Every engagement starts with read-only access and a few days of digging before we propose anything. This page is the actual checklist: what we look at, in what order, and why each thing earns its place.
Why read-only access first
The truth lives inside your ad accounts, analytics, and current systems, not in assumptions made from the outside. So we ask for read-only access up front, have a proper look, and then write the plan. You get our findings either way, and because the access is read-only there’s no risk to anything currently running.
Most audits take a few days. What comes back isn’t a scorecard; it’s a sequenced 30/60/90 day plan: what we’d fix first, what that unlocks second, and what we’d build third.
The checklist
Can the business see what happened yesterday?
This is always the first question: can you see, for any given day, every new lead or sale that came in and every ad dollar that went out, across all channels, in one place? If the answer is ‘sort of, across three dashboards’, then nothing downstream can be trusted. It’s why measurement is always the first fix. You can’t make good decisions if you can’t see today and yesterday clearly.
What number does the business actually run on?
Not the platform’s number. Yours. For an ecommerce brand, that’s usually revenue against total ad spend (MER), new versus returning customer revenue, and what a customer is worth over time. For a service brand, it’s the conversion rate from lead to customer and the lag between them. Once we know that today’s orders or leads become revenue at a known rate, spend stops being a leap of faith and becomes a forecast.
This is the most common gap we find, and it shows up on both sides of consumer. Service brands optimise on raw leads while the sales team knows most of them are unqualified, and nobody ever tells the platform which was which. Ecommerce brands optimise on add-to-carts or first orders while the real economics sit in average order value and repeat purchase. If the outcomes that matter aren’t being fed back through offline conversions or CAPI, the algorithm has spent months getting very good at finding the wrong people. Fixing this one loop often does more than any creative or budget change.
Frequency next to reach: is the account finding new people?
We pin frequency next to reach on every prospecting campaign, across every paid channel. Prospecting campaigns should sit under about 2.0 over a month. Above that, the campaign isn’t finding new people anymore; it’s showing the same ads to the same audience. Remarketing is the opposite, where frequency above 2.0 is the whole point because that’s where the ask gets repeated. When one campaign is doing both jobs, neither is being done well.
Are campaigns bidding against each other?
Overlapping locations, duplicated audiences, and no exclusions between prospecting and remarketing mean the account ends up competing with itself and paying a premium for it. We map out who each campaign is allowed to reach, then make those boundaries real with exclusions, keeping site visitors, engagers, and existing customers out of prospecting.
Delivery health: what is the algorithm telling us?
Learning Limited flags, long-running ads that have saturated their audience, and automation features switched on or off without a clear reason. We don’t panic-fix any of it. A long-running winner that still pays is left alone. But every flag goes on the map, because each one helps explain where results are leaking.
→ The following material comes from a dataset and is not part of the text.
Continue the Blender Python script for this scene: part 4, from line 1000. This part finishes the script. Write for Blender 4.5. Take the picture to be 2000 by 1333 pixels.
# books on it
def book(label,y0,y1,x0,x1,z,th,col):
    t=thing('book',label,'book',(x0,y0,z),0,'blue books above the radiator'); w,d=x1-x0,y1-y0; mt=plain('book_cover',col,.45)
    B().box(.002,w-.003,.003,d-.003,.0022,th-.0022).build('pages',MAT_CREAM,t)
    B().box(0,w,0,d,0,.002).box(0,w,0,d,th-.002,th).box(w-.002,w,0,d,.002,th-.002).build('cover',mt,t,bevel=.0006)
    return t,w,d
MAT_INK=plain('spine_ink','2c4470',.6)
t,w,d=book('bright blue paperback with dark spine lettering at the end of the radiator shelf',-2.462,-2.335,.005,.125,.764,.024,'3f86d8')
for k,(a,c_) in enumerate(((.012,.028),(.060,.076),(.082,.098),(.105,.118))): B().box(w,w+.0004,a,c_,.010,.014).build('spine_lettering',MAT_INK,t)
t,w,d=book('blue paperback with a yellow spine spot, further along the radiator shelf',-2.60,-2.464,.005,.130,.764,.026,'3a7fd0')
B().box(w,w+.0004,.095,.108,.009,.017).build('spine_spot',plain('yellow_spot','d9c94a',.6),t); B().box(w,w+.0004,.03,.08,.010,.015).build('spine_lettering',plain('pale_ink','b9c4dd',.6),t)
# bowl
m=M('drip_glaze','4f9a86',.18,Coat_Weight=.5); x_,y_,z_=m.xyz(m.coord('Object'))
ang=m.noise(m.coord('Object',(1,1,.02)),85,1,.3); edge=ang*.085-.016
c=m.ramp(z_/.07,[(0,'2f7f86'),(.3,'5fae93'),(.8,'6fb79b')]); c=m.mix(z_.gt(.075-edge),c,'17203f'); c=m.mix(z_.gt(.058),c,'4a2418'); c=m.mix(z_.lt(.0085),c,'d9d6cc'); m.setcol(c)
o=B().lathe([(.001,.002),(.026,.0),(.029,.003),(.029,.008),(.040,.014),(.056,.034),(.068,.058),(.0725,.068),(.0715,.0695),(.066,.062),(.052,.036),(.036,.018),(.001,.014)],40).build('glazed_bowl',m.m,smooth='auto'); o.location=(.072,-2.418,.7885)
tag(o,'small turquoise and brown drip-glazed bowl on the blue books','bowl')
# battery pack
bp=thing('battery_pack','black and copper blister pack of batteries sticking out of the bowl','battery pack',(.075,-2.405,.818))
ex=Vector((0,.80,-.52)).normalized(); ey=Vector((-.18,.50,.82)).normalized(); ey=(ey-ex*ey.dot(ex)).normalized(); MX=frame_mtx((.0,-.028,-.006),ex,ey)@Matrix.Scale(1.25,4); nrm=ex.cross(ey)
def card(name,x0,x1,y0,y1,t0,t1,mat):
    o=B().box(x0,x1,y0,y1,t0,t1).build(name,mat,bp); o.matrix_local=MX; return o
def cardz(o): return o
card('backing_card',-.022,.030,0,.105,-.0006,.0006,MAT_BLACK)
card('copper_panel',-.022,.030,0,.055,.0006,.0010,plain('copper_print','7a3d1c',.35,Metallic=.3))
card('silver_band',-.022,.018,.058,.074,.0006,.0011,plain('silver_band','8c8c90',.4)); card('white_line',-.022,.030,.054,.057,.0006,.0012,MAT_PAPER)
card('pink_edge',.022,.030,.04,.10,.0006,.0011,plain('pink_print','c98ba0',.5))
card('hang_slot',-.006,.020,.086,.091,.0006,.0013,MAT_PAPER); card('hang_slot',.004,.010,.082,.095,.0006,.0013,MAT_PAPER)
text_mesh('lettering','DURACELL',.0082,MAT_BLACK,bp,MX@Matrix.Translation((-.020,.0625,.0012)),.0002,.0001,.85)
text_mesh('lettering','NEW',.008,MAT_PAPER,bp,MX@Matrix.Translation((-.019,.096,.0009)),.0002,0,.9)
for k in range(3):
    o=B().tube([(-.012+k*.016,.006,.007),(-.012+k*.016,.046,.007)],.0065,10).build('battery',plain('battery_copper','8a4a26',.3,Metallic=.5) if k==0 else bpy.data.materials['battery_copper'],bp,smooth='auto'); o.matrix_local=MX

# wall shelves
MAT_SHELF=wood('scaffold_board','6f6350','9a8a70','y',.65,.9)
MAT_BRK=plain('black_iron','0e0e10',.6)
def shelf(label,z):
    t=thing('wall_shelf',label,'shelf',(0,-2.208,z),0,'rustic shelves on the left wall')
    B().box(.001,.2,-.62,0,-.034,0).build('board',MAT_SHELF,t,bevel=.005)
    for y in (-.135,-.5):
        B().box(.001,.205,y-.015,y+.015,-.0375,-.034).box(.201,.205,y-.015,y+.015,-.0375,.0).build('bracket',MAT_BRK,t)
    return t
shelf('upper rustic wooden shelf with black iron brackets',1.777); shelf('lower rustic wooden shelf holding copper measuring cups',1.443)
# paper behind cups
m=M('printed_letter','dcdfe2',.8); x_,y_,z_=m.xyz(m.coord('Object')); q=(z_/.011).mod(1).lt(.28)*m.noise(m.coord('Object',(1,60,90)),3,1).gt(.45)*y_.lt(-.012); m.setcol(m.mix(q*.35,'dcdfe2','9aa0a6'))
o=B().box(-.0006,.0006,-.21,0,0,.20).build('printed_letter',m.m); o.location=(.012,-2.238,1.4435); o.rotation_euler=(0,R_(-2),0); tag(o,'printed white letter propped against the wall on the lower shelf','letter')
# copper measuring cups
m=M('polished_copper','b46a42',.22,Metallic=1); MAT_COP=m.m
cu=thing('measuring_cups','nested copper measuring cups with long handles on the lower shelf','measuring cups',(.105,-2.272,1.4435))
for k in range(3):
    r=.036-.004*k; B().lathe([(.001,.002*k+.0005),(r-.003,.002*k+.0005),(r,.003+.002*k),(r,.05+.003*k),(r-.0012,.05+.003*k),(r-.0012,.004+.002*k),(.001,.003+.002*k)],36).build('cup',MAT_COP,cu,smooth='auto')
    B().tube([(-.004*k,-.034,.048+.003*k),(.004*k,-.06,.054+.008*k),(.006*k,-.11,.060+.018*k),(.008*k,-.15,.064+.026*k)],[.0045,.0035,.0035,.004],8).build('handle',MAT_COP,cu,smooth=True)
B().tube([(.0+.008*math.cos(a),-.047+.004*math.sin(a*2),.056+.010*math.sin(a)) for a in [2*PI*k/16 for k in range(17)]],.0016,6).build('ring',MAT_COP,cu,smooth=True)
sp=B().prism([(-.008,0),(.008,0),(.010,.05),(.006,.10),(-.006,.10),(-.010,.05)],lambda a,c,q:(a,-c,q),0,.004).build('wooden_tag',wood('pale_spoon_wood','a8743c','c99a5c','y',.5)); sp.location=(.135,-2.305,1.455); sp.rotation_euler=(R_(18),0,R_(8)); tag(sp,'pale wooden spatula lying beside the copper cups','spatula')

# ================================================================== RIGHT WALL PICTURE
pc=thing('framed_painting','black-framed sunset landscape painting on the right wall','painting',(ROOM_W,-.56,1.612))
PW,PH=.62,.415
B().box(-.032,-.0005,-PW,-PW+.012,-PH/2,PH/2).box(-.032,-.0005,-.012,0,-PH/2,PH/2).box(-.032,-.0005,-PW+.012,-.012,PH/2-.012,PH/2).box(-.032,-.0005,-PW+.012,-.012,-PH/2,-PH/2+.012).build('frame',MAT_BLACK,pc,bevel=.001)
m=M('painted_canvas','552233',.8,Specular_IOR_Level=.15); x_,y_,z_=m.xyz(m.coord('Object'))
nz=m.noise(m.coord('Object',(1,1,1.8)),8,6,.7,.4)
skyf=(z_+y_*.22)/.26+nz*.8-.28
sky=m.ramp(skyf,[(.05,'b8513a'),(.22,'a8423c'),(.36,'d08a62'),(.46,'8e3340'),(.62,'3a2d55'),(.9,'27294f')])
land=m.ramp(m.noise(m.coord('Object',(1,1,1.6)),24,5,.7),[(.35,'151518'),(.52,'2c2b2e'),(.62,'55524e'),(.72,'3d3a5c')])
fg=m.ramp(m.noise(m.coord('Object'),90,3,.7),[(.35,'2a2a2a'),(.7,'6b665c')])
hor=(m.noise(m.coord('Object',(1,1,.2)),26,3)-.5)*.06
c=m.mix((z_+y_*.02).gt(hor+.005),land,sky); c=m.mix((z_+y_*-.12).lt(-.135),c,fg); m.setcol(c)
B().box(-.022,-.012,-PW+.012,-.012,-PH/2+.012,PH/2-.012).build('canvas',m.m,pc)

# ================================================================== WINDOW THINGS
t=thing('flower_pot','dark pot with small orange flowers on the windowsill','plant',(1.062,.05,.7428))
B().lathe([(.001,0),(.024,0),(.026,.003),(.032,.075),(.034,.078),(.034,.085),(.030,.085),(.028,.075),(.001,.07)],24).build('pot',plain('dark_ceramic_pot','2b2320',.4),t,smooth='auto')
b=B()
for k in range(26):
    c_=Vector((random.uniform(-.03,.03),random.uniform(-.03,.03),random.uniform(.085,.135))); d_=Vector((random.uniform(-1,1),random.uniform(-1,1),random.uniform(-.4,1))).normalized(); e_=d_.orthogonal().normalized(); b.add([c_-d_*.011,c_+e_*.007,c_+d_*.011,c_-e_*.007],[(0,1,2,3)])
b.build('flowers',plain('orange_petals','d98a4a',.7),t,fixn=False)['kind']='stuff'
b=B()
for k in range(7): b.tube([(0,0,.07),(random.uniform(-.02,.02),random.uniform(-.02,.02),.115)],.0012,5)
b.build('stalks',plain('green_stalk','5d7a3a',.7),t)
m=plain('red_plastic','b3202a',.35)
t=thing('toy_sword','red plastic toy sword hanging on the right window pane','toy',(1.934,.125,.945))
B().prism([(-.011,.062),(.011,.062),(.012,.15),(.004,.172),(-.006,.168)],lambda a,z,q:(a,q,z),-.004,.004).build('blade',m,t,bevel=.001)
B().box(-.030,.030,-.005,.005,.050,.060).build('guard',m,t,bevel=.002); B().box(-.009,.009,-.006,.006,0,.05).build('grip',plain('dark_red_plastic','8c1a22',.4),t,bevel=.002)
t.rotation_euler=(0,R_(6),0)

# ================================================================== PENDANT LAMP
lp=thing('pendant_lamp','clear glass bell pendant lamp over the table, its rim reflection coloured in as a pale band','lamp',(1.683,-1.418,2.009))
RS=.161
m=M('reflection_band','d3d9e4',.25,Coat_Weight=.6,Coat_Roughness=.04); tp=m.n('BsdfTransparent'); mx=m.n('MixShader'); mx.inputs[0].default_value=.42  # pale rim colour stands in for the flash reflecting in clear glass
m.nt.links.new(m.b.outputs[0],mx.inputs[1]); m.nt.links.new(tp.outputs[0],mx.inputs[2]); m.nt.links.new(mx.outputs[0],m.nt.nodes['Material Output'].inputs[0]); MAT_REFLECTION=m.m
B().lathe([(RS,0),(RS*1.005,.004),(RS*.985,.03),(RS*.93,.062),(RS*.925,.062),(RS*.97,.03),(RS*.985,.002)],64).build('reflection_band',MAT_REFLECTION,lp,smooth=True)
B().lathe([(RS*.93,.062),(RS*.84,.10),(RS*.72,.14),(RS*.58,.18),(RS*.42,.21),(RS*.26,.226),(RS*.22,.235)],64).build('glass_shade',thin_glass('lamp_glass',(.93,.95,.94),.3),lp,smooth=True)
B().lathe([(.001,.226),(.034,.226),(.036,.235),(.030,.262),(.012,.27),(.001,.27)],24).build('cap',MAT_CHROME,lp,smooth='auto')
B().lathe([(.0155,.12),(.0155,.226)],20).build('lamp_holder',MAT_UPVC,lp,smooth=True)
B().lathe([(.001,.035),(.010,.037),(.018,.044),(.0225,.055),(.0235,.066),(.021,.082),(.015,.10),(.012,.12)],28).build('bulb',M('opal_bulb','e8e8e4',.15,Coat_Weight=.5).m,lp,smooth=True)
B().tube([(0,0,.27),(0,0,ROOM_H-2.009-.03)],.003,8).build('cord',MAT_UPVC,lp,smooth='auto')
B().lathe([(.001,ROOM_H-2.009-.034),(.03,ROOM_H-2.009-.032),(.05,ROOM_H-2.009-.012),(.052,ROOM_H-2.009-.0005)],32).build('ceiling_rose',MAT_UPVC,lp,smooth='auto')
Does the message survive the click?
We cross-reference the message in every ad with the destination it lands on. If the hook promises one thing and the landing page opens with something generic, there is a disconnect. A single generic page catching every ad angle is one of the most common leaks we find, and one of the cheapest to fix.
Where does the conversion path leak?
For service brands, lead quality and lead volume sit on a seesaw: forms that ask too little send unqualified leads to your most expensive people, and forms that ask too much choke volume. We look at what the form asks, what the sales team says about the leads, and whether what sales learns ever makes it back into the system. For ecommerce, the same leak shows up differently: product pages that don’t answer the real objections, checkouts with friction nobody has measured, and offers that attract one-time discount hunters instead of repeat customers.
What’s the constraint that isn’t marketing?
Sometimes the biggest finding isn’t in the ad account at all: leads nobody has capacity to call, stock or fulfilment that can’t keep up with demand, a product that caps order value, or sales hiring that lags the pipeline. We’d rather tell you not to scale spend yet than make you grow too fast and break too many things. The plan gets sequenced around the real constraint, whatever it is.
The principle behind all of itFirst, do no harm. If something has worked for 18 months, it has earned some respect, so we build new structure around it and only replace it when the data shows the replacement is better. When an audit ends in ‘rip it all out and start again’, it usually serves the rebuild, not the result.
What you get
A written plan, usually within a week of getting access: the findings in plain language, the order we’d tackle them in, what each phase should unlock, and what it costs. If the biggest problem turns out to be something outside our work, like your sales capacity or your platform, the plan says that too.
From there, the engagement runs against that plan: an intensive first 90 days, then ongoing.